The artist on the series is an inspired choice—John Romita Jr., one of the few artists still working at Marvel whose style reflects that of the original house style influenced by Kirby (JR Jr.'s dad was a Kirby contemporary).


The results of these two creators resurrecting The Eternals feel perfectly Gaiman and yet still perfectly Kirby, no small feat considering how vastly different the two creators' aesthetics are. It's not as radical a reinvention as The Sandman was—Gaiman has never been able to repeat that feat—but Eternals is still the work of a master craftsman working with strong raw materials.



Flight volume 3


Ballantine Books


The previous two Flight anthologies have been veritable breeding grounds for award nominations, topping best-of lists and generating a rather daunting reputation for any future volumes to live up to.
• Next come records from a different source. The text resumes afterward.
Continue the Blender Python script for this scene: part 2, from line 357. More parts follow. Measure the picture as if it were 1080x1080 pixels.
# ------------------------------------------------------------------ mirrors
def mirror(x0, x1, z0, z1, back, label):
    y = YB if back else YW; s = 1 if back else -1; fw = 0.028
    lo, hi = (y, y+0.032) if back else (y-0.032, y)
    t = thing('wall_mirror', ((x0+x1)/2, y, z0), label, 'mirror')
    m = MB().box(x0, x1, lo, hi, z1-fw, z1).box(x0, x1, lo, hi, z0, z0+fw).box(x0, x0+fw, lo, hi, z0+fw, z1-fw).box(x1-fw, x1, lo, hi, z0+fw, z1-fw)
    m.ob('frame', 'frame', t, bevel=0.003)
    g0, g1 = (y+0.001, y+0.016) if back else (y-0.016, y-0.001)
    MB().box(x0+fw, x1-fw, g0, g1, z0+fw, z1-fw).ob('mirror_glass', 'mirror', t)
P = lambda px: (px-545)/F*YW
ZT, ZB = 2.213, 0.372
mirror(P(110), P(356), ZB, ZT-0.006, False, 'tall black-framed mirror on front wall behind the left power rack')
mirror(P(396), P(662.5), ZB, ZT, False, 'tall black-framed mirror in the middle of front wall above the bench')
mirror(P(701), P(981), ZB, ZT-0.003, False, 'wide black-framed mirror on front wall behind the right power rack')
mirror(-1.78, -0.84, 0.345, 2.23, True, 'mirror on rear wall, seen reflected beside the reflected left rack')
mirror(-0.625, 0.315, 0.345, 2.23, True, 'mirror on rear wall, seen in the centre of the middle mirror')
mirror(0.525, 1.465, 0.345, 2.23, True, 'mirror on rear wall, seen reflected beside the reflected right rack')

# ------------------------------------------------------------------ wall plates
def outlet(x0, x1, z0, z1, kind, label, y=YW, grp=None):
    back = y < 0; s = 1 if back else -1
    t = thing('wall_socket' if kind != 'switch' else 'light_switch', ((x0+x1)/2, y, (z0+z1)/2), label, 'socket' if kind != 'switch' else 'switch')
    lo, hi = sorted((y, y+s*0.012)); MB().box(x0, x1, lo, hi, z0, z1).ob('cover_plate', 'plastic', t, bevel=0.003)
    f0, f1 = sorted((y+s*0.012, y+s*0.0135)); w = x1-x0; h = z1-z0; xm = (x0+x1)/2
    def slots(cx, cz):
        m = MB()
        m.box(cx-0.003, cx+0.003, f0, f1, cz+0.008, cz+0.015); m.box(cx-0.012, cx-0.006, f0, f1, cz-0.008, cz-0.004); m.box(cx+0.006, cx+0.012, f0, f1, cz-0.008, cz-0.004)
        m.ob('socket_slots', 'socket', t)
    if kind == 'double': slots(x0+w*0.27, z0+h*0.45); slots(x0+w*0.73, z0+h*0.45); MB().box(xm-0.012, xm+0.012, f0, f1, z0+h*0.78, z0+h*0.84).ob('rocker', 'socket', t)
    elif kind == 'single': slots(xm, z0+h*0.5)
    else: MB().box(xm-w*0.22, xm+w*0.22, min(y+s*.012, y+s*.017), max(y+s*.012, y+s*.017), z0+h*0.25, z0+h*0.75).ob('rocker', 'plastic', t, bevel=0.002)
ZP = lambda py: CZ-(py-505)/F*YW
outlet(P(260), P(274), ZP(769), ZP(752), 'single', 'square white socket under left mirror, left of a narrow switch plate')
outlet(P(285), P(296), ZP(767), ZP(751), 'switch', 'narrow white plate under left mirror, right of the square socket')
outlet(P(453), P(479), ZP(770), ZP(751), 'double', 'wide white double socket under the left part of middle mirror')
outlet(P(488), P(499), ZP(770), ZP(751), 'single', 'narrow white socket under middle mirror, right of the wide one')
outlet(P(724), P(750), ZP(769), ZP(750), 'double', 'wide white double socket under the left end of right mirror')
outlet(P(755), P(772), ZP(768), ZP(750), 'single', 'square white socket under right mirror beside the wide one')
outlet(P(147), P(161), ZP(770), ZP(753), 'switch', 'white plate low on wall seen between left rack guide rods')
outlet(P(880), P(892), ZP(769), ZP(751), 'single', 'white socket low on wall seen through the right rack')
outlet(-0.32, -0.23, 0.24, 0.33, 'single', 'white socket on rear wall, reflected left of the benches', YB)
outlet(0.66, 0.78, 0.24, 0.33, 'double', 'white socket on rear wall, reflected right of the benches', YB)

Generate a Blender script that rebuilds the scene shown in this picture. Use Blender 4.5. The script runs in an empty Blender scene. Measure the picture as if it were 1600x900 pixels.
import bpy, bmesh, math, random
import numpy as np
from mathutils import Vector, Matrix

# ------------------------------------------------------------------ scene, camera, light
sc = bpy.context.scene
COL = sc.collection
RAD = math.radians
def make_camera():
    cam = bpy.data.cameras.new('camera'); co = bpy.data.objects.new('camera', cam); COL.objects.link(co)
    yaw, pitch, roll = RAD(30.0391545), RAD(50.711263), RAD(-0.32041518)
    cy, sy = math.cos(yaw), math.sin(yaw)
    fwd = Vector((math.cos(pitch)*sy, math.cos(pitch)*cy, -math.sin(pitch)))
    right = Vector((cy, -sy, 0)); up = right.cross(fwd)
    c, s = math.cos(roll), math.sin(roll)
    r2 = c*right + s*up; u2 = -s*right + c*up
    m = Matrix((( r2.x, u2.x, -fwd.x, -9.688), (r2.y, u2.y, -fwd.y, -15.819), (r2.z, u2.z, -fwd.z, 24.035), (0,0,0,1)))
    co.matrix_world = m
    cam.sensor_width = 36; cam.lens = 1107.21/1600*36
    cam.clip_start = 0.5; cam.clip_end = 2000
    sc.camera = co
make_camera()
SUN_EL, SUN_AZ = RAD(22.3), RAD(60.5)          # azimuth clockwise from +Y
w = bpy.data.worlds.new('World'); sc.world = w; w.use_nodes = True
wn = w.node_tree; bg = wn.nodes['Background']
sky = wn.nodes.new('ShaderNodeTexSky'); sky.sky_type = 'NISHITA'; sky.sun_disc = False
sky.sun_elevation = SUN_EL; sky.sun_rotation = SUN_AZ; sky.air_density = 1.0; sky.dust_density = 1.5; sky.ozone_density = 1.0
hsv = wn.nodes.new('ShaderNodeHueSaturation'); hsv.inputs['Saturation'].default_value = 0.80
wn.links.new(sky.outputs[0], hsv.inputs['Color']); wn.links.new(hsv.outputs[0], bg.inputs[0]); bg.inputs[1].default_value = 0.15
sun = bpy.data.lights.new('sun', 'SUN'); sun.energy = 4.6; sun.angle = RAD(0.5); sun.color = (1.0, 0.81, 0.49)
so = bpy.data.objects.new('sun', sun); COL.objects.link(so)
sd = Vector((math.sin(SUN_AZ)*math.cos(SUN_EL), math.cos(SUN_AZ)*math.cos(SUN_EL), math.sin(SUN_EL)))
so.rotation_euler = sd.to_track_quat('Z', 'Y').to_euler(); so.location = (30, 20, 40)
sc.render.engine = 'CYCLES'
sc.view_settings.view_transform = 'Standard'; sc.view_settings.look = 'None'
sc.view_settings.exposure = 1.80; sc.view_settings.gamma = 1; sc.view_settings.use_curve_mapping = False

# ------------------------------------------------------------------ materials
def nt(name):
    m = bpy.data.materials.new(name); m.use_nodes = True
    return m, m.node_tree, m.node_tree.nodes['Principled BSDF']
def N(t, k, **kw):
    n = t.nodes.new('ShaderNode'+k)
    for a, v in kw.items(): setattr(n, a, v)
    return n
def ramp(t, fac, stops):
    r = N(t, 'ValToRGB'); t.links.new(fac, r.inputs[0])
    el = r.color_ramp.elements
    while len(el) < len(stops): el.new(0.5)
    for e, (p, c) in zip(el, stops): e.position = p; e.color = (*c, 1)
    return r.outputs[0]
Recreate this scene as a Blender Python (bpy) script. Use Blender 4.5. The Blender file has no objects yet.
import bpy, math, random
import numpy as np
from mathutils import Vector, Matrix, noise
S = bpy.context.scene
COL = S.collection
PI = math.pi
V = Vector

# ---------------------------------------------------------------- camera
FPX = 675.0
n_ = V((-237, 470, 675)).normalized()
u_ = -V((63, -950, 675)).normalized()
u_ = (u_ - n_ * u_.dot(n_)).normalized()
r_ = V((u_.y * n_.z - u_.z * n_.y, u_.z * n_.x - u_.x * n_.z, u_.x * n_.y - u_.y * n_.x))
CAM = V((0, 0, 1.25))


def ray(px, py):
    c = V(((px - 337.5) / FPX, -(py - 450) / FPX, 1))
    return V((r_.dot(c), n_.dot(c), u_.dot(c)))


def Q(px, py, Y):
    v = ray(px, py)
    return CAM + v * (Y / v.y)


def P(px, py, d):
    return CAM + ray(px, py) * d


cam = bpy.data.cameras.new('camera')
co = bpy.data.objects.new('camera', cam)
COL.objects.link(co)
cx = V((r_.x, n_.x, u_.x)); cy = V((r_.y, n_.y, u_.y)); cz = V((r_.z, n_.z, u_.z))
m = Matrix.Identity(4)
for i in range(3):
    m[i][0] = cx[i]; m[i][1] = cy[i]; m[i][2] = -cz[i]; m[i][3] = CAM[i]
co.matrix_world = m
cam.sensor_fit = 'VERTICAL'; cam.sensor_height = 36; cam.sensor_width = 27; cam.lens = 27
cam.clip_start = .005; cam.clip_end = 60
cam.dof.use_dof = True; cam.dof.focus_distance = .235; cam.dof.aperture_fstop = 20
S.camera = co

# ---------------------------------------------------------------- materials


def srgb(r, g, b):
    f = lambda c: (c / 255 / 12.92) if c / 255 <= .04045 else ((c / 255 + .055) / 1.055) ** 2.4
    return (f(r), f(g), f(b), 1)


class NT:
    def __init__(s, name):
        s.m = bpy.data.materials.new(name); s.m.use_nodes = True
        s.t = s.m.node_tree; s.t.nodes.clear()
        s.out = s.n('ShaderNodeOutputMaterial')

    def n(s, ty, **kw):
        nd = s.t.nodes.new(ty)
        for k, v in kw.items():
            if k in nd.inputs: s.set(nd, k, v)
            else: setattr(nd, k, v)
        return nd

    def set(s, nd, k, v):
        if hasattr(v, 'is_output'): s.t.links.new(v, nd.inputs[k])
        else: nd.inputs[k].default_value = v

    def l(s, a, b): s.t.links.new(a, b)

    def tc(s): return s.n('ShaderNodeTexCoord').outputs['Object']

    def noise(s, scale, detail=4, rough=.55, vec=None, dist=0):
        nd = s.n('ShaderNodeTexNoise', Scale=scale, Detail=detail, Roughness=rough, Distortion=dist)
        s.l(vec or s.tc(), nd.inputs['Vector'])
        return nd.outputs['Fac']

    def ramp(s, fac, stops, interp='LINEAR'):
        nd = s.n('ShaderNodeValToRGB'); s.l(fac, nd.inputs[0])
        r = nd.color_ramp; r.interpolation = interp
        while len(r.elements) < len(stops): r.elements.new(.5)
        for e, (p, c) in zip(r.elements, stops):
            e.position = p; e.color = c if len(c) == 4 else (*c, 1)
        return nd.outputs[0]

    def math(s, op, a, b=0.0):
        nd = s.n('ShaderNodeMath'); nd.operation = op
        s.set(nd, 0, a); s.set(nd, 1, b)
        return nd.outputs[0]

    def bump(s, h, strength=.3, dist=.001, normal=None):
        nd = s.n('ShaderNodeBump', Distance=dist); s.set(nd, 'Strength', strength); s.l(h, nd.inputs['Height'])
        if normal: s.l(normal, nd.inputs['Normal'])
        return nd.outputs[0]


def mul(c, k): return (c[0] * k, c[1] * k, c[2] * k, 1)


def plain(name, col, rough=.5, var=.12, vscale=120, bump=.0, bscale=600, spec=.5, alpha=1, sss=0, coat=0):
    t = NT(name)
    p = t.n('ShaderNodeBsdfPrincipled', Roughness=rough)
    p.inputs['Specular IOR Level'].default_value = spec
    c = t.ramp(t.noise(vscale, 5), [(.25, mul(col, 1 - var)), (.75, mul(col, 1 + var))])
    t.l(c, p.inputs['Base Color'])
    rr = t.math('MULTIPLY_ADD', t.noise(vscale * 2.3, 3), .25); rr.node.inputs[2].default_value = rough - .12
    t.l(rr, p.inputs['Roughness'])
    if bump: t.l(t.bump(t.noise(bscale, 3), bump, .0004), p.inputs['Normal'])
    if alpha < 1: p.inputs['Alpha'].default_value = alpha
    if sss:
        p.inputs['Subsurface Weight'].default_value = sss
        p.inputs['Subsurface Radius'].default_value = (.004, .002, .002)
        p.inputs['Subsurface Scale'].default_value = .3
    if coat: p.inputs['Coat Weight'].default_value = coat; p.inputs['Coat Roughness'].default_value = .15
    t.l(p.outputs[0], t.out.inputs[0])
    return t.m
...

But this third volume may even surpass that rep. The 26 short stories that make up this 345-page anthology range in quality from masterpieces to darn good yarns, all of them told in various animation, comic-strip and storybook-influenced art styles. In fact, most of the stories read like children's books that have a greater illustration-to-word ratio than usual.


There are very few graphic novels that you can recommend to anyone, regardless of their age, tastes, background or experience with comics, but this volume of Flight is one of them.



x-isle no. 1


Boom! Studios


These days people just love tense dramas about survivors marooned on uncharted islands where strange things occur. So new series X Isle should be very well-received. And deservedly so.


When a large, unidentified animal washes up on a Hawaiian beach, completely baffling scientists, a team is formed to find out what it is and where it came from. They seem to find the animal's stomping grounds, but only after a freak electrical storm, bizarre instrument failure and an explosion on their boat that strands them on the mysterious island. It may call to mind a certain ABC drama, but it reads like a comic book that thinks it's a Hollywood movie.